**EXERCISE TASK**
Pull out all lines from the listing below in which the word "Blender" appears.

**SUPPLIED INFORMATION**
######

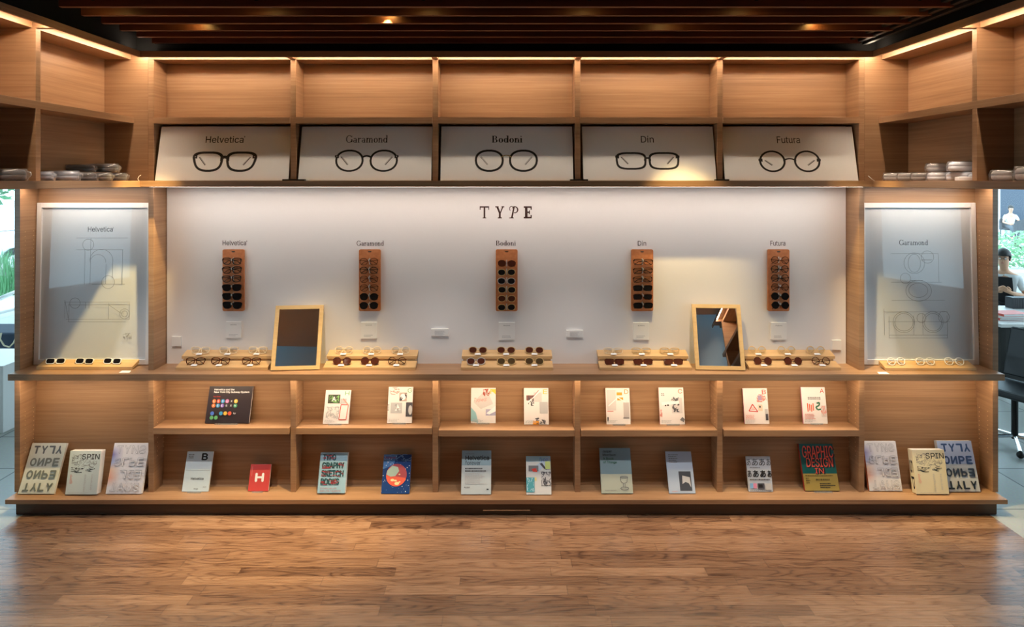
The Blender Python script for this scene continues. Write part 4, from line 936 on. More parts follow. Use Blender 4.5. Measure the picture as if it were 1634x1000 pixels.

######

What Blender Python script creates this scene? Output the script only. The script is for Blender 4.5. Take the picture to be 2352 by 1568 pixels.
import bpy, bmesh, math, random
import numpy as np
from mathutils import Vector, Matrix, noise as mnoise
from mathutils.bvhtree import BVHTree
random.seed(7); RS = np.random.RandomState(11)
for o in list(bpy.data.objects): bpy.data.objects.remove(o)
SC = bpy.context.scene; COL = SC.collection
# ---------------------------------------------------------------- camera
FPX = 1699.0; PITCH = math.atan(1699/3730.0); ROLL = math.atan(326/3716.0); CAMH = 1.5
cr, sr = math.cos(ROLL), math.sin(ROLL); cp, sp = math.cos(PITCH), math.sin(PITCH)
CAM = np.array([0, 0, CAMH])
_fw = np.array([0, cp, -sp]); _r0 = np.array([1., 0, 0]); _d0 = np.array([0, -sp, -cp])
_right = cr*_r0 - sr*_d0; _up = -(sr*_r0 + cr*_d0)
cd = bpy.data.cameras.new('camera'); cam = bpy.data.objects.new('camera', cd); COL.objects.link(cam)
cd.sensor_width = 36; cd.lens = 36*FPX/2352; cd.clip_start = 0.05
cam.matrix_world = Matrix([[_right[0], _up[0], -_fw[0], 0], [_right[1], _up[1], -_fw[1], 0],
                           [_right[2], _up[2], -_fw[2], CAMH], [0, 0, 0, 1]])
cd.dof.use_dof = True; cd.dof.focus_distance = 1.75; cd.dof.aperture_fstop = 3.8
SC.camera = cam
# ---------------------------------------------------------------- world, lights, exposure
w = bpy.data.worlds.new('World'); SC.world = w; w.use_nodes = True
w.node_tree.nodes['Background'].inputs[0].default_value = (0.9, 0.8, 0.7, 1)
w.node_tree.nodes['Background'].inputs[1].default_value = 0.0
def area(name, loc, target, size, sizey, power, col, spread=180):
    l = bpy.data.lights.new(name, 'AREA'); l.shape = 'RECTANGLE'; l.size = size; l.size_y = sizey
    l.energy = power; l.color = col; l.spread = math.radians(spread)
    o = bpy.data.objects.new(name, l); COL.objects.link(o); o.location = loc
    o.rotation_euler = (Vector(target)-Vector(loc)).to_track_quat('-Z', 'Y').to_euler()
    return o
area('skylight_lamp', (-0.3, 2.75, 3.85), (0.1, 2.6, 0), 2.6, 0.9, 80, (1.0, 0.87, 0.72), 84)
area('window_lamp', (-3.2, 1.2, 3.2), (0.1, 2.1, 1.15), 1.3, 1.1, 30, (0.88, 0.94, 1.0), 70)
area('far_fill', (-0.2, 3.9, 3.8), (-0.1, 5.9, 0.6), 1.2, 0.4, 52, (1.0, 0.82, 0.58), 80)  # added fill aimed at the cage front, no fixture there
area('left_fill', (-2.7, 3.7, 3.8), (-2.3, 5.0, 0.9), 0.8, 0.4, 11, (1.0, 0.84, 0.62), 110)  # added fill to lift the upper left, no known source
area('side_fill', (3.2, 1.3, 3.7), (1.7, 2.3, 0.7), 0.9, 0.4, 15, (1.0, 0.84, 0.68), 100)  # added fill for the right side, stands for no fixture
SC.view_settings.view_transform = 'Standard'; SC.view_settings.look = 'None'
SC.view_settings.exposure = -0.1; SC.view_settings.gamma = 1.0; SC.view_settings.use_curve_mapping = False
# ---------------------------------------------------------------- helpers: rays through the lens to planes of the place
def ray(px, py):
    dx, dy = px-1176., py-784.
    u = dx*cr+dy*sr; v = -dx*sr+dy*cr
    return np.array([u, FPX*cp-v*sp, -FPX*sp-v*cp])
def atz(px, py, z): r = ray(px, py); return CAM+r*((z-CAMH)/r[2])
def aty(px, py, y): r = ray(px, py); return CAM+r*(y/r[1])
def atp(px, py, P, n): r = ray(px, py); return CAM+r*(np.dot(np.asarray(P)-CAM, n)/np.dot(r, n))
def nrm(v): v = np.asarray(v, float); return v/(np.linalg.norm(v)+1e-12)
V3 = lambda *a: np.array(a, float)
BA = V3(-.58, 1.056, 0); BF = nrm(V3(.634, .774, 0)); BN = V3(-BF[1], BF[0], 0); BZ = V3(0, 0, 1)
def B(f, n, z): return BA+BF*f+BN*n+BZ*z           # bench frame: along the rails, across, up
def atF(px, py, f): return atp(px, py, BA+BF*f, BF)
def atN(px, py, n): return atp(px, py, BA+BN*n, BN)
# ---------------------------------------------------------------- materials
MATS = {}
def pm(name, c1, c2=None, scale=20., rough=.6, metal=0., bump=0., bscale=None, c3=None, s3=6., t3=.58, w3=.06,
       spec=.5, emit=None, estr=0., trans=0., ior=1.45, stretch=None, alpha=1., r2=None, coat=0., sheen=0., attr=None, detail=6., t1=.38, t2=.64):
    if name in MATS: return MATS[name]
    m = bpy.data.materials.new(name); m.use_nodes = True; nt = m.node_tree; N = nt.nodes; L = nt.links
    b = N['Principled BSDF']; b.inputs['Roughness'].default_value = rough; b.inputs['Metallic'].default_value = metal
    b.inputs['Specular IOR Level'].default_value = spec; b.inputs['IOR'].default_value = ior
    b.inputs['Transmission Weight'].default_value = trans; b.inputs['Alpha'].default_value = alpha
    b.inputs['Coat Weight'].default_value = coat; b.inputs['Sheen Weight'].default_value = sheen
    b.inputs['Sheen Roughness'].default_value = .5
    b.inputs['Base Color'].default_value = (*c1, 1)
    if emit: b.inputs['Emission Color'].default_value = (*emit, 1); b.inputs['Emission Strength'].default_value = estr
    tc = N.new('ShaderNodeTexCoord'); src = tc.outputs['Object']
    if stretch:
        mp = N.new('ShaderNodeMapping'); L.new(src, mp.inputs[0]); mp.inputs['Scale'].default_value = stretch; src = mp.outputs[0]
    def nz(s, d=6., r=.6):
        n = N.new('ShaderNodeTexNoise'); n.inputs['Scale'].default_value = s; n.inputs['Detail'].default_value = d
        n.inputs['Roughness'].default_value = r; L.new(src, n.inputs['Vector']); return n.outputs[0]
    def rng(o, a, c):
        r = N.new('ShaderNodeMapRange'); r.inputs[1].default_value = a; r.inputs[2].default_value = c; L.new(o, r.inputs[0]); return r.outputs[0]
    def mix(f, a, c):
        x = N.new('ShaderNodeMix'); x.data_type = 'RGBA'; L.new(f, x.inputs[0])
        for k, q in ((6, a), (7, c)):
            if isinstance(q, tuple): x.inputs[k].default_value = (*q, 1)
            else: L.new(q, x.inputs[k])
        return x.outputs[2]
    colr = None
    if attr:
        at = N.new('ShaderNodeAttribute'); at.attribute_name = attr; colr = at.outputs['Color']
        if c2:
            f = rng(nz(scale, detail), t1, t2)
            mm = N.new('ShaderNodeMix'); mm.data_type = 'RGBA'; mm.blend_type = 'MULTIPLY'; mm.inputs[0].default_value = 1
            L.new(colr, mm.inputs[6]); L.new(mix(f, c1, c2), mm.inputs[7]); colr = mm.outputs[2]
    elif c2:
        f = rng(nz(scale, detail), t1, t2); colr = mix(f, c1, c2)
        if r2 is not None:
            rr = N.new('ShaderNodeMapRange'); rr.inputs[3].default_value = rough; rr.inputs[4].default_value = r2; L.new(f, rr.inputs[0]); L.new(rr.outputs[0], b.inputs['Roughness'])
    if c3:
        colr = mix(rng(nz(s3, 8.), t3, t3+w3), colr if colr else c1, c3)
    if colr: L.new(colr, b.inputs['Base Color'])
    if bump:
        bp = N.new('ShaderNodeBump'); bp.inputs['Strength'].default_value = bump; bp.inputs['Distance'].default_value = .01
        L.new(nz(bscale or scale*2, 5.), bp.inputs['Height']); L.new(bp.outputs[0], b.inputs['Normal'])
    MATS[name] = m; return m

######

**EXERCISE RESPONSE**
The Blender Python script for this scene continues. Write part 4, from line 936 on. More parts follow. Use Blender 4.5. Measure the picture as if it were 1634x1000 pixels.
What Blender Python script creates this scene? Output the script only. The script is for Blender 4.5. Take the picture to be 2352 by 1568 pixels.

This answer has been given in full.